Consider energy shortage a matter of national security. Thereby get the DoD to wage war on energy shortages and climate change. Not by stealing oil though, as they generally have specialised in so far. Put the budget into developing alternatives, and resources into mitigating climate disaster, building the climate refugee camps, evacuation logistics, etc.

Make it a matter of pride like the space race. USA is better than Russia because we have the best fancy new green tech.

Make renewable energy more profitable. Subsidies?

Make solar panels feel like oil and meat for Texans.

Mentally bring the climate threat forwards so even short sighted people can see it and panic. How? Link current events to climate change, …
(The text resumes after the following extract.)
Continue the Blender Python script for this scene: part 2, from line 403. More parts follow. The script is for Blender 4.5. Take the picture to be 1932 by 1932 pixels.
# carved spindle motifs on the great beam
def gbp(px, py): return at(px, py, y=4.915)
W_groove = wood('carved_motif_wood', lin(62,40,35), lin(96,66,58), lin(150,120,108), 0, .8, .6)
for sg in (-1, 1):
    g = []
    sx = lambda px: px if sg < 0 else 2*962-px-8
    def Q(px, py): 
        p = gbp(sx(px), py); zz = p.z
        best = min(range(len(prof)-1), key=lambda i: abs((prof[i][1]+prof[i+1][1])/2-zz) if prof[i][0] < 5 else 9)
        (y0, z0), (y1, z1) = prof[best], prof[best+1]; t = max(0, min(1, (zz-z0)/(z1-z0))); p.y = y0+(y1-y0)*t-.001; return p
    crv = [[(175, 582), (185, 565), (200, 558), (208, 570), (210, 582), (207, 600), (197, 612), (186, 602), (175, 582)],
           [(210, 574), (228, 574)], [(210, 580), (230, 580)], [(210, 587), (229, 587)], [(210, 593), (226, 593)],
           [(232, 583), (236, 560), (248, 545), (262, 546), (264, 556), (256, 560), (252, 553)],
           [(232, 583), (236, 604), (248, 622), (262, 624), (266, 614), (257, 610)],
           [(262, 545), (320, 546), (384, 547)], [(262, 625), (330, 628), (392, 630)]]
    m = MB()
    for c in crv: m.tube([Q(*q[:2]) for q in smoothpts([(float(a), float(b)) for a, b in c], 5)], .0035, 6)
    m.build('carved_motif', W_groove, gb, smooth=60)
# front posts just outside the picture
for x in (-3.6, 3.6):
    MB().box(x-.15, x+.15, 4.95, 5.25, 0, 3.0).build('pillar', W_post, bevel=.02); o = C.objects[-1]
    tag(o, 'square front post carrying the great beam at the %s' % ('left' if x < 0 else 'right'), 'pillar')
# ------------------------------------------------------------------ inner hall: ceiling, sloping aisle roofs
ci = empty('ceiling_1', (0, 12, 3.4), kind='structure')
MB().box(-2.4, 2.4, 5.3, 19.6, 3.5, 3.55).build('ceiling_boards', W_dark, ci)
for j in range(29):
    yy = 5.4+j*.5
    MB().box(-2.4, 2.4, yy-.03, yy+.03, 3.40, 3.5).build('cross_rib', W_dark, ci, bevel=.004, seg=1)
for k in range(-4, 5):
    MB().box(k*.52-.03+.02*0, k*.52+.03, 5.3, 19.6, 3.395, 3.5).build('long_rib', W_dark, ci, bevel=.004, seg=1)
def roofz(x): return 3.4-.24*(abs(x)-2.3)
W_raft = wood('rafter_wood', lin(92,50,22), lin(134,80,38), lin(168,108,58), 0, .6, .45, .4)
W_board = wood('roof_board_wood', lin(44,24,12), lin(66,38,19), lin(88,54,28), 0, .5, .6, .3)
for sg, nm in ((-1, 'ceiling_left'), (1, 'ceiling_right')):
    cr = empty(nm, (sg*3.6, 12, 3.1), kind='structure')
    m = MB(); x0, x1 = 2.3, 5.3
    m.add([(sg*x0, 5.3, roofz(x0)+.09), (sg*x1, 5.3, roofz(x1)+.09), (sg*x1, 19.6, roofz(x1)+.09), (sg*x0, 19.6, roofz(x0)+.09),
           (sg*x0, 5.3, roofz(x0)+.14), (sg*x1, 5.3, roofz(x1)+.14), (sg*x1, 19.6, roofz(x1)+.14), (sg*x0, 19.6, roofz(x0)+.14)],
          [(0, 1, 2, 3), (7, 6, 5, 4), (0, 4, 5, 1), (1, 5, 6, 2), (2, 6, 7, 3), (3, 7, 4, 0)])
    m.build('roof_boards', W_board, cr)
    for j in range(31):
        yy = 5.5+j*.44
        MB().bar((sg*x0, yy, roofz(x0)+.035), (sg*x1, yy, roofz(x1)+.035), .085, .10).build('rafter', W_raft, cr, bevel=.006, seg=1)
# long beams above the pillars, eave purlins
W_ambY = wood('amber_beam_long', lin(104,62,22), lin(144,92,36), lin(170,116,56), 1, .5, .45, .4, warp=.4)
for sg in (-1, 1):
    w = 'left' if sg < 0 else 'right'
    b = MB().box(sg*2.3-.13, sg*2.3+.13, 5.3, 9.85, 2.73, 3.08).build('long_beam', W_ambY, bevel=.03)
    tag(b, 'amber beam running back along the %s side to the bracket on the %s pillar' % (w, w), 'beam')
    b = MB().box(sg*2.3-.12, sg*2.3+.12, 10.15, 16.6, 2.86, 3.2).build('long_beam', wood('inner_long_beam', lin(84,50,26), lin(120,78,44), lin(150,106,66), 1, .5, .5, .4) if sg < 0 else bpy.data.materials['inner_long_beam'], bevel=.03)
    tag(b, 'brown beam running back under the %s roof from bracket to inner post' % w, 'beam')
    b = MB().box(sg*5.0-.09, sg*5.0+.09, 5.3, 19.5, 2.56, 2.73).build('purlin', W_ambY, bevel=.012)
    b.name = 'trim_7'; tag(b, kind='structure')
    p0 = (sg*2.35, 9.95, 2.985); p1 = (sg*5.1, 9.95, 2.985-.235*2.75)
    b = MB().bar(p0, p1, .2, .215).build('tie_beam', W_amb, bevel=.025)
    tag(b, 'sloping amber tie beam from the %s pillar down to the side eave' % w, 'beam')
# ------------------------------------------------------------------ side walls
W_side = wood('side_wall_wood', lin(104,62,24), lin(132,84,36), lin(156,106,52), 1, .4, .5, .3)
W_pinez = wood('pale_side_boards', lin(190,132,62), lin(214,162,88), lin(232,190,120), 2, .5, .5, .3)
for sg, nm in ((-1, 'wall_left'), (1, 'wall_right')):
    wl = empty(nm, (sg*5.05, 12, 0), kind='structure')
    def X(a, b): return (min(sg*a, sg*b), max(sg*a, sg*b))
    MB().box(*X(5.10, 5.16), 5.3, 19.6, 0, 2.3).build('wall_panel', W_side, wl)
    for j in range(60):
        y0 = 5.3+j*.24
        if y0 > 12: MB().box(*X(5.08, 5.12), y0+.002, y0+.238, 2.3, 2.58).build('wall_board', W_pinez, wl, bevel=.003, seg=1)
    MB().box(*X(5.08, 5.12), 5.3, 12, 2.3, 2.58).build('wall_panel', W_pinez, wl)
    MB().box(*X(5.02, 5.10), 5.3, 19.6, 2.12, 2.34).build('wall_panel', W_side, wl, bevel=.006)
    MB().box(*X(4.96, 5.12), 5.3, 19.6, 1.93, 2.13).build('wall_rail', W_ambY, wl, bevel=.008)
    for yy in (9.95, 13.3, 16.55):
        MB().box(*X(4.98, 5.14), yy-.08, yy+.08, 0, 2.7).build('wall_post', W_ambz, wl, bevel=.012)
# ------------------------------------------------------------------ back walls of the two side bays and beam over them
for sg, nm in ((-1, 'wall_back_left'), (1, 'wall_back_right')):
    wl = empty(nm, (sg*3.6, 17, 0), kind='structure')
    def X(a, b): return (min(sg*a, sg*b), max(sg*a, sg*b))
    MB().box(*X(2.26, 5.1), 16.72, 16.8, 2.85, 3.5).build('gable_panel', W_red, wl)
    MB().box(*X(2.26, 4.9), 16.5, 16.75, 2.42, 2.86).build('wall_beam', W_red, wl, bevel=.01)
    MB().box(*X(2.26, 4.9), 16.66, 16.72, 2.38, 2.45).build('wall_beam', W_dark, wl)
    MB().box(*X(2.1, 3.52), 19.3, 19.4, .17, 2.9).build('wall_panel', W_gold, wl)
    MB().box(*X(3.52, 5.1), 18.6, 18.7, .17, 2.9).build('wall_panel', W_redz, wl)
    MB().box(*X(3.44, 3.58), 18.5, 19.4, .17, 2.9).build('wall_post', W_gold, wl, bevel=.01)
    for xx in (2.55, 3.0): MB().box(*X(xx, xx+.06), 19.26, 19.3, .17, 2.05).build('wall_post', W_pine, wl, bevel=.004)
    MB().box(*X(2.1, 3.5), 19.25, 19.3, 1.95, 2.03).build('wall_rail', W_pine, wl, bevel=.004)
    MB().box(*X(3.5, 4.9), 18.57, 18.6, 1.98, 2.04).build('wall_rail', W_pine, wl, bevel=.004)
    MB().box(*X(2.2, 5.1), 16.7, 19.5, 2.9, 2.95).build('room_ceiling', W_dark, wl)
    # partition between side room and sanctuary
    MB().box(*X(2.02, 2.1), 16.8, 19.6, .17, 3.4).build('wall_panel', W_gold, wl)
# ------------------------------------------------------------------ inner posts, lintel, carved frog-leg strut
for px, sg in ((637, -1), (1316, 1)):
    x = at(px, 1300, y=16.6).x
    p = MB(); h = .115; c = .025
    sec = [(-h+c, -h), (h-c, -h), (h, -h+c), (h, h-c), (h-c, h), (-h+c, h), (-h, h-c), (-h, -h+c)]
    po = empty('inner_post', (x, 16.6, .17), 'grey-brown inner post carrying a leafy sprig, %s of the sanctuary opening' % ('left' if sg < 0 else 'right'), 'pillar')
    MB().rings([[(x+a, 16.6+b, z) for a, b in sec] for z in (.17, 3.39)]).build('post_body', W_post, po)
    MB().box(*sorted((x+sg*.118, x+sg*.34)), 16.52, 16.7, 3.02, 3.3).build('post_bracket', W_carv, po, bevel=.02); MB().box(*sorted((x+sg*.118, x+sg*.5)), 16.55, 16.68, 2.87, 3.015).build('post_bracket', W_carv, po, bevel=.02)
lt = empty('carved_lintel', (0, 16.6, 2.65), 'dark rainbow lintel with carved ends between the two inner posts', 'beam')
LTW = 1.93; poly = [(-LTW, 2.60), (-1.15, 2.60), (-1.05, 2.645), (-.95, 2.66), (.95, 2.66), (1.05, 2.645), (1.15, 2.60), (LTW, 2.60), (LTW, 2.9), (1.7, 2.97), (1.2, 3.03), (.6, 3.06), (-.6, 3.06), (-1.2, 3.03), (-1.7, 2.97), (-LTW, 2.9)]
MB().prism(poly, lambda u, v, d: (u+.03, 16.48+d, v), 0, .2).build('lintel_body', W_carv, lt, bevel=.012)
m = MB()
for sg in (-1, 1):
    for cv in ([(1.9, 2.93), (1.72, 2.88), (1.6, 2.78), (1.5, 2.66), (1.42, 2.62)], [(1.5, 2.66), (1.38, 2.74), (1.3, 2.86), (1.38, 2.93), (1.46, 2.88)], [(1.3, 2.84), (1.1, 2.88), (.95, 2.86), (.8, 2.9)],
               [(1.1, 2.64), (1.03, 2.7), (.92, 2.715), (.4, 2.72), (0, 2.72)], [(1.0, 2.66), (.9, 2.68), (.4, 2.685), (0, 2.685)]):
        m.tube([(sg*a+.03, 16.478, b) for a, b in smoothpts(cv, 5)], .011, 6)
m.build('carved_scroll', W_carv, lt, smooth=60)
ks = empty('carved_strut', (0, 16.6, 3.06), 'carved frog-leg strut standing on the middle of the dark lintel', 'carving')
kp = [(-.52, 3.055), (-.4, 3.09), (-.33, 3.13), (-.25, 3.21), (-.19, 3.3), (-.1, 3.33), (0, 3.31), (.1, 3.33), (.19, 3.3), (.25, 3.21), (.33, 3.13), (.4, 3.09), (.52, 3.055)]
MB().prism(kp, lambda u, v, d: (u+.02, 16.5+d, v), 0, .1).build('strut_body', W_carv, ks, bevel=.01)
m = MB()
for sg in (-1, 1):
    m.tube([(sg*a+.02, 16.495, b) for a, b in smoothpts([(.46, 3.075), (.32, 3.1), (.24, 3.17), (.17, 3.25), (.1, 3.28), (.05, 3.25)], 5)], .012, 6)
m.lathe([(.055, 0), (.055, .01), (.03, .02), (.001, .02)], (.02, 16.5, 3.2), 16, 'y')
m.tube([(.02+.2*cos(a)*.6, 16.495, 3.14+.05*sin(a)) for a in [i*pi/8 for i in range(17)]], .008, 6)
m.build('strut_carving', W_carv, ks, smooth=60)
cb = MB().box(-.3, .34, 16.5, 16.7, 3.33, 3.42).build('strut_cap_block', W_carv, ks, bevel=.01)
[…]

Offer individual advice which also helps society.

Protest

Helps create some sort of climate of possibility of government listening to people maybe. Most people ignore hippies though, and protesters are automatically hippies / punks / anarchists / other bad words. Try to rebrand protest I suppose.

Show direct, specific, real threats. People don’t listen to something that might happen in the future. You need to make it personal and immediate. Also it should be directly related to the problem, not something with a vague link to the people you are complaining about.

Example arguments for capitalists

Subsidies for oil industry are unamerican. They are unfair to small businesses. They go against free markets.

Pollution is unhealthy and costs NHS / insurers money. You tax money must pay for the damage.